Dataset items
begin
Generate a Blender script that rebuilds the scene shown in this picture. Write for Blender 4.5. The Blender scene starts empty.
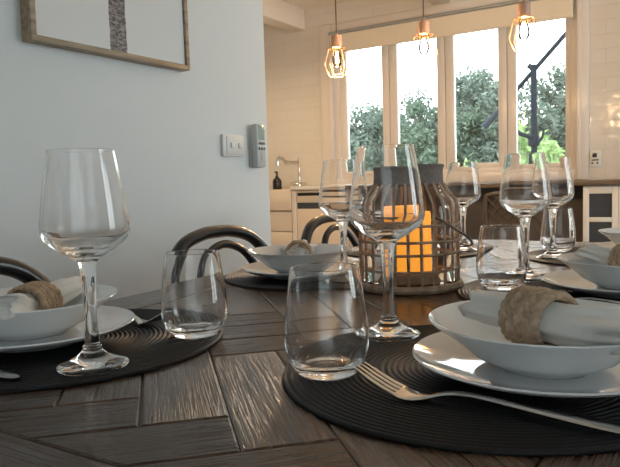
import bpy, bmesh, math, random
from mathutils import Vector, Matrix
PI = math.pi
rnd = random.Random(7)
sc = bpy.context.scene
COL = sc.collection
TZ = 0.75                       # height of the upper side of the placemats above the floor
TT = TZ-.0043                   # height of the table top

# ------------------------------------------------------------------ materials
def new_mat(name):
    m = bpy.data.materials.new(name); m.use_nodes = True
    nt = m.node_tree; nt.nodes.clear()
    out = nt.nodes.new('ShaderNodeOutputMaterial')
    return m, nt, out
def N(nt, kind, **kw):
    n = nt.nodes.new(kind)
    for k, v in kw.items():
        if k in n.inputs: n.inputs[k].default_value = v
        else: setattr(n, k, v)
    return n
def rgba(c): return (c[0], c[1], c[2], 1.0)
def simple(name, col, rough=0.5, metal=0.0, noise=0.0, nscale=30.0, bump=0.0, bscale=200.0, spec=0.5, coat=0.0, emis=None, estr=0.0, sub=0.0, sheen=0.0):
    m, nt, out = new_mat(name)
    b = N(nt, 'ShaderNodeBsdfPrincipled', Roughness=rough, Metallic=metal)
    b.inputs['Base Color'].default_value = rgba(col)
    b.inputs['Specular IOR Level'].default_value = spec
    b.inputs['Coat Weight'].default_value = coat
    b.inputs['Sheen Weight'].default_value = sheen
    if sub:
        b.inputs['Subsurface Weight'].default_value = sub
        b.inputs['Subsurface Radius'].default_value = (0.01, 0.006, 0.003)
    if emis:
        b.inputs['Emission Color'].default_value = rgba(emis); b.inputs['Emission Strength'].default_value = estr
    tc = N(nt, 'ShaderNodeTexCoord')
    if noise:
        no = N(nt, 'ShaderNodeTexNoise', Scale=nscale, Detail=4.0)
        nt.links.new(tc.outputs['Object'], no.inputs['Vector'])
        r = N(nt, 'ShaderNodeValToRGB')
        r.color_ramp.elements[0].position = .3; r.color_ramp.elements[1].position = .7
        r.color_ramp.elements[0].color = rgba([c*(1-noise) for c in col])
        r.color_ramp.elements[1].color = rgba([min(1, c*(1+noise)) for c in col])
        nt.links.new(no.outputs['Fac'], r.inputs['Fac']); nt.links.new(r.outputs['Color'], b.inputs['Base Color'])
    if bump:
        nb = N(nt, 'ShaderNodeTexNoise', Scale=bscale, Detail=3.0)
        nt.links.new(tc.outputs['Object'], nb.inputs['Vector'])
        bp = N(nt, 'ShaderNodeBump', Strength=bump, Distance=0.002)
        nt.links.new(nb.outputs['Fac'], bp.inputs['Height']); nt.links.new(bp.outputs['Normal'], b.inputs['Normal'])
    nt.links.new(b.outputs['BSDF'], out.inputs['Surface'])
    return m
def glass_mat(name, ior=1.48, col=(1, 1, 1), rough=0.0):
    m, nt, out = new_mat(name)
    g = N(nt, 'ShaderNodeBsdfGlass', IOR=ior, Roughness=rough); g.inputs['Color'].default_value = rgba(col)
    nt.links.new(g.outputs['BSDF'], out.inputs['Surface']); return m
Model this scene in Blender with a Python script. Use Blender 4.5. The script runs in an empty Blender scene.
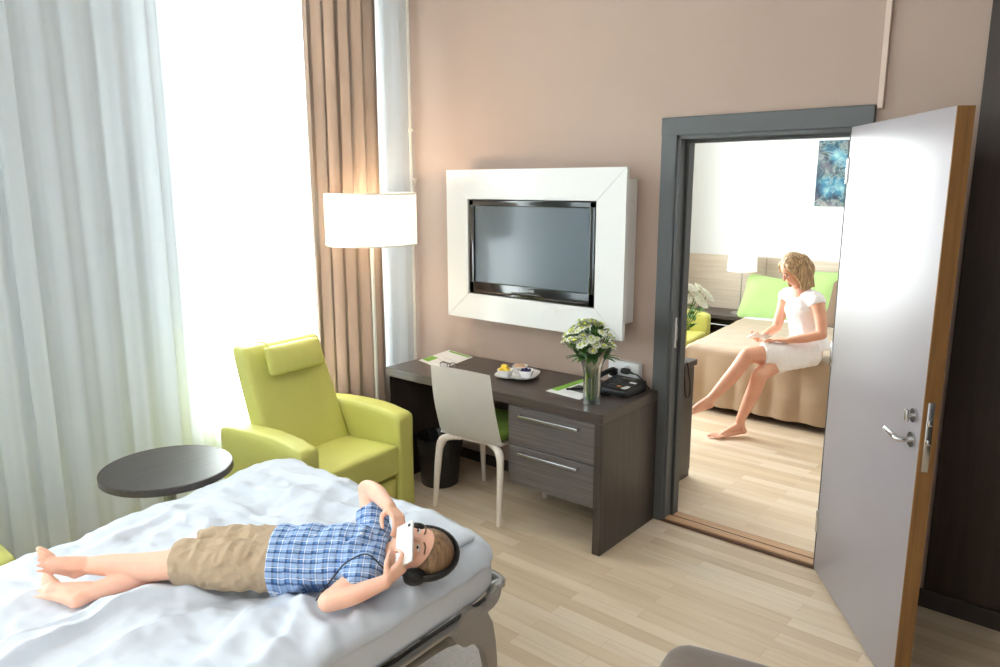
end
→ **BRIEF**
Output all the records, word for word, with no pictures in the copy.

→ **EXERCISE OUTPUT**
Generate a Blender script that rebuilds the scene shown in this picture. Write for Blender 4.5. The Blender scene starts empty.
import bpy, bmesh, math, random
from mathutils import Vector, Matrix
PI = math.pi
rnd = random.Random(7)
sc = bpy.context.scene
COL = sc.collection
TZ = 0.75                       # height of the upper side of the placemats above the floor
TT = TZ-.0043                   # height of the table top

# ------------------------------------------------------------------ materials
def new_mat(name):
    m = bpy.data.materials.new(name); m.use_nodes = True
    nt = m.node_tree; nt.nodes.clear()
    out = nt.nodes.new('ShaderNodeOutputMaterial')
    return m, nt, out
def N(nt, kind, **kw):
    n = nt.nodes.new(kind)
    for k, v in kw.items():
        if k in n.inputs: n.inputs[k].default_value = v
        else: setattr(n, k, v)
    return n
def rgba(c): return (c[0], c[1], c[2], 1.0)
def simple(name, col, rough=0.5, metal=0.0, noise=0.0, nscale=30.0, bump=0.0, bscale=200.0, spec=0.5, coat=0.0, emis=None, estr=0.0, sub=0.0, sheen=0.0):
    m, nt, out = new_mat(name)
    b = N(nt, 'ShaderNodeBsdfPrincipled', Roughness=rough, Metallic=metal)
    b.inputs['Base Color'].default_value = rgba(col)
    b.inputs['Specular IOR Level'].default_value = spec
    b.inputs['Coat Weight'].default_value = coat
    b.inputs['Sheen Weight'].default_value = sheen
    if sub:
        b.inputs['Subsurface Weight'].default_value = sub
        b.inputs['Subsurface Radius'].default_value = (0.01, 0.006, 0.003)
    if emis:
        b.inputs['Emission Color'].default_value = rgba(emis); b.inputs['Emission Strength'].default_value = estr
    tc = N(nt, 'ShaderNodeTexCoord')
    if noise:
        no = N(nt, 'ShaderNodeTexNoise', Scale=nscale, Detail=4.0)
        nt.links.new(tc.outputs['Object'], no.inputs['Vector'])
        r = N(nt, 'ShaderNodeValToRGB')
        r.color_ramp.elements[0].position = .3; r.color_ramp.elements[1].position = .7
        r.color_ramp.elements[0].color = rgba([c*(1-noise) for c in col])
        r.color_ramp.elements[1].color = rgba([min(1, c*(1+noise)) for c in col])
        nt.links.new(no.outputs['Fac'], r.inputs['Fac']); nt.links.new(r.outputs['Color'], b.inputs['Base Color'])
    if bump:
        nb = N(nt, 'ShaderNodeTexNoise', Scale=bscale, Detail=3.0)
        nt.links.new(tc.outputs['Object'], nb.inputs['Vector'])
        bp = N(nt, 'ShaderNodeBump', Strength=bump, Distance=0.002)
        nt.links.new(nb.outputs['Fac'], bp.inputs['Height']); nt.links.new(bp.outputs['Normal'], b.inputs['Normal'])
    nt.links.new(b.outputs['BSDF'], out.inputs['Surface'])
    return m
def glass_mat(name, ior=1.48, col=(1, 1, 1), rough=0.0):
    m, nt, out = new_mat(name)
    g = N(nt, 'ShaderNodeBsdfGlass', IOR=ior, Roughness=rough); g.inputs['Color'].default_value = rgba(col)
    nt.links.new(g.outputs['BSDF'], out.inputs['Surface']); return m
Model this scene in Blender with a Python script. Use Blender 4.5. The script runs in an empty Blender scene.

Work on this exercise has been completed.